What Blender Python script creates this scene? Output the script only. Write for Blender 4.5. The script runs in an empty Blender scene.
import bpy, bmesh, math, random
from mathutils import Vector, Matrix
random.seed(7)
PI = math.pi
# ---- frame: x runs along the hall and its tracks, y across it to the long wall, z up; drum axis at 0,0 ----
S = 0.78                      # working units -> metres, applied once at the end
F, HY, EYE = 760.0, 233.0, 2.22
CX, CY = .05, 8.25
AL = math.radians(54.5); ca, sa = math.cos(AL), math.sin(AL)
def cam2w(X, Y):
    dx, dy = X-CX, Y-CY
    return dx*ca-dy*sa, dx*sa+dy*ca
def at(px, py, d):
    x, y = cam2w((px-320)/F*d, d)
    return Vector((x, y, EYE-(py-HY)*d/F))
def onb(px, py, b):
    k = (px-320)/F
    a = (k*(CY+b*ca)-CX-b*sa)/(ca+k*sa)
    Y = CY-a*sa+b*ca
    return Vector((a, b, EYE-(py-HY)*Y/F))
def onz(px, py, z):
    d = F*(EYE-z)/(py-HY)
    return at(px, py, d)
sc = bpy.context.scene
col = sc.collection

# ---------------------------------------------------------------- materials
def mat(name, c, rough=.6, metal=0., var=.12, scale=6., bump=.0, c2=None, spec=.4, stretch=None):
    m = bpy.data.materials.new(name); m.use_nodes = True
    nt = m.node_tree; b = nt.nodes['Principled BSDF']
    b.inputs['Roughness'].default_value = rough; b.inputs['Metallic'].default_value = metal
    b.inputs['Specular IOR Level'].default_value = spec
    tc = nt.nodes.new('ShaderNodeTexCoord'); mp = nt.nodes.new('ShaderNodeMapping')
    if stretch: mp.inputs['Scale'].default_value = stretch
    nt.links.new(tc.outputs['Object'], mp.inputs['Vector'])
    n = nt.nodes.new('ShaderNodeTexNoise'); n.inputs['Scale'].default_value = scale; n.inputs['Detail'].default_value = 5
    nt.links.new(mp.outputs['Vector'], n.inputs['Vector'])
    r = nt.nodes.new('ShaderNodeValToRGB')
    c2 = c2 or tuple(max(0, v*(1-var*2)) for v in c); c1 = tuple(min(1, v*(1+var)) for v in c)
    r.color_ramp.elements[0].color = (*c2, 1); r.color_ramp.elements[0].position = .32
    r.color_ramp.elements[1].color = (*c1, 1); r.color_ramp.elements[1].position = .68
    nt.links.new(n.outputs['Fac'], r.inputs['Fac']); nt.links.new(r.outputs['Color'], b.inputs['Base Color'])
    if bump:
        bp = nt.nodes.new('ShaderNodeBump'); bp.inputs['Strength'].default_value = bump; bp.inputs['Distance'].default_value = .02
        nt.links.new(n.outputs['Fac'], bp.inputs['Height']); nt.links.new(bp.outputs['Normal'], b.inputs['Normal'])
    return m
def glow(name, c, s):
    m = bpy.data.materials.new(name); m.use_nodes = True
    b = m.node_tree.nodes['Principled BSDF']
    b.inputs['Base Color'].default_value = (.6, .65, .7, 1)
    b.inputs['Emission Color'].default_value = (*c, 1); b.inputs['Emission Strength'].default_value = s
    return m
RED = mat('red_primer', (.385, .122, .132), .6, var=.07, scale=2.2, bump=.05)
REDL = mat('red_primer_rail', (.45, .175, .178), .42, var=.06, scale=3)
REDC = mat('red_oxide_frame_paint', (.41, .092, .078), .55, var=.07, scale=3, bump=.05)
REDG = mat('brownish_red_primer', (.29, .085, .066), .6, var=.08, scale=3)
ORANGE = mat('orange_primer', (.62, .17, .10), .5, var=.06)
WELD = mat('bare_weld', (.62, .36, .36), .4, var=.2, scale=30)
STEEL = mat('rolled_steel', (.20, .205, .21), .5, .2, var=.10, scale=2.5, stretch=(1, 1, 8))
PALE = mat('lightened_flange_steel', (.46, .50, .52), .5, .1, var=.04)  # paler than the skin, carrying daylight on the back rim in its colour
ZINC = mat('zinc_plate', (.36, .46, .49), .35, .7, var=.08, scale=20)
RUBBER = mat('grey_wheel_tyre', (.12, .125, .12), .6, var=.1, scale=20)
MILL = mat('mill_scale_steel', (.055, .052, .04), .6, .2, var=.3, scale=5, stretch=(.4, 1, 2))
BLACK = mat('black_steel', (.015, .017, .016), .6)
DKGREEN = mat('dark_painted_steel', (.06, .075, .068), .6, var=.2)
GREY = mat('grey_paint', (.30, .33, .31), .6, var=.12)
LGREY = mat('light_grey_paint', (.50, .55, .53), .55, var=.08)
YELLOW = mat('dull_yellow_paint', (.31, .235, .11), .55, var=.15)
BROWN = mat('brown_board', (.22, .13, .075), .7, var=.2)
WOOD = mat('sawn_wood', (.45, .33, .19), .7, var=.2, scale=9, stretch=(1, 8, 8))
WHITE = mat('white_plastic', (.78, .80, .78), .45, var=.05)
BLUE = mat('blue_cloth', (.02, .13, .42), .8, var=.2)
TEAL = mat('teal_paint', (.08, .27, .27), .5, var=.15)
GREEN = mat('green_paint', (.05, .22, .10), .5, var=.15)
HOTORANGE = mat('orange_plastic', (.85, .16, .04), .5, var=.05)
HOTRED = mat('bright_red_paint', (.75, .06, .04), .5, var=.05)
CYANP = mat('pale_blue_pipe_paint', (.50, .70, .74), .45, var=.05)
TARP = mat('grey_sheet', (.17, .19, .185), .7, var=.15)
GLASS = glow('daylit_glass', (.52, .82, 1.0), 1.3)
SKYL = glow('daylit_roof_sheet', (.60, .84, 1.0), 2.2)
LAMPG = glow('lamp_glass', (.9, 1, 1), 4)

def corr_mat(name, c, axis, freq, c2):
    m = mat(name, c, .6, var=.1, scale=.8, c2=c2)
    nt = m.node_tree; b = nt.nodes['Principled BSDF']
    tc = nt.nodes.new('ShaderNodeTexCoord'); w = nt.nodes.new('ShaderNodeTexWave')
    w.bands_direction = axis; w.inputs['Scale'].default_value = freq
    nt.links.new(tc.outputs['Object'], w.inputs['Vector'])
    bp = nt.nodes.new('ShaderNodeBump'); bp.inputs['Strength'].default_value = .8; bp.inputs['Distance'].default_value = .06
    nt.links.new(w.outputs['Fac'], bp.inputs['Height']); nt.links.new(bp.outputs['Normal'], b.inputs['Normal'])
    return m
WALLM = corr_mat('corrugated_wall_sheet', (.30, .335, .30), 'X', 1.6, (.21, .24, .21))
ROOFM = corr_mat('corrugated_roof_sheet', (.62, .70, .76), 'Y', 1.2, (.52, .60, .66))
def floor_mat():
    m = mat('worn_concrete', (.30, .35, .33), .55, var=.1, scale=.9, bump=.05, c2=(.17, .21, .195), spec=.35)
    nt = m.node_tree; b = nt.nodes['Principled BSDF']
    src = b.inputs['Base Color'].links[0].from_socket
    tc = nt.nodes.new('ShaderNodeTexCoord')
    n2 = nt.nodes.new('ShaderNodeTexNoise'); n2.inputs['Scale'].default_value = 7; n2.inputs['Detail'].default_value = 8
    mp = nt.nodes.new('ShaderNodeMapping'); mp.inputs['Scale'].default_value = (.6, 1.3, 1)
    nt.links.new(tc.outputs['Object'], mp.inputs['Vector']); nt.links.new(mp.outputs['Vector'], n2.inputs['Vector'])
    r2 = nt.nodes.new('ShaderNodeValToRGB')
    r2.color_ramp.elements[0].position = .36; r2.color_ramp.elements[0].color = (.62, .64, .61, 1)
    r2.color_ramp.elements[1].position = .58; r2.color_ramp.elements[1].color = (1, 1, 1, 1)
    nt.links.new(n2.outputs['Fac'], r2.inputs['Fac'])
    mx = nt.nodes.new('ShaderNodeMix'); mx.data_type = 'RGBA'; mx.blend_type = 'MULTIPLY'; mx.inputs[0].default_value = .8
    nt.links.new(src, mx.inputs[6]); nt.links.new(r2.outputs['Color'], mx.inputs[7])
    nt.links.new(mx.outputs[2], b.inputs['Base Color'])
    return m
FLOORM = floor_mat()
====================
▶ **Your goal**:
Set down, exactly as written, each line of the data from its opening line through the one containing "col = sc.collection". Output nothing more.

▶ **The output**:
What Blender Python script creates this scene? Output the script only. Write for Blender 4.5. The script runs in an empty Blender scene.
import bpy, bmesh, math, random
from mathutils import Vector, Matrix
random.seed(7)
PI = math.pi
# ---- frame: x runs along the hall and its tracks, y across it to the long wall, z up; drum axis at 0,0 ----
S = 0.78                      # working units -> metres, applied once at the end
F, HY, EYE = 760.0, 233.0, 2.22
CX, CY = .05, 8.25
AL = math.radians(54.5); ca, sa = math.cos(AL), math.sin(AL)
def cam2w(X, Y):
    dx, dy = X-CX, Y-CY
    return dx*ca-dy*sa, dx*sa+dy*ca
def at(px, py, d):
    x, y = cam2w((px-320)/F*d, d)
    return Vector((x, y, EYE-(py-HY)*d/F))
def onb(px, py, b):
    k = (px-320)/F
    a = (k*(CY+b*ca)-CX-b*sa)/(ca+k*sa)
    Y = CY-a*sa+b*ca
    return Vector((a, b, EYE-(py-HY)*Y/F))
def onz(px, py, z):
    d = F*(EYE-z)/(py-HY)
    return at(px, py, d)
sc = bpy.context.scene
col = sc.collection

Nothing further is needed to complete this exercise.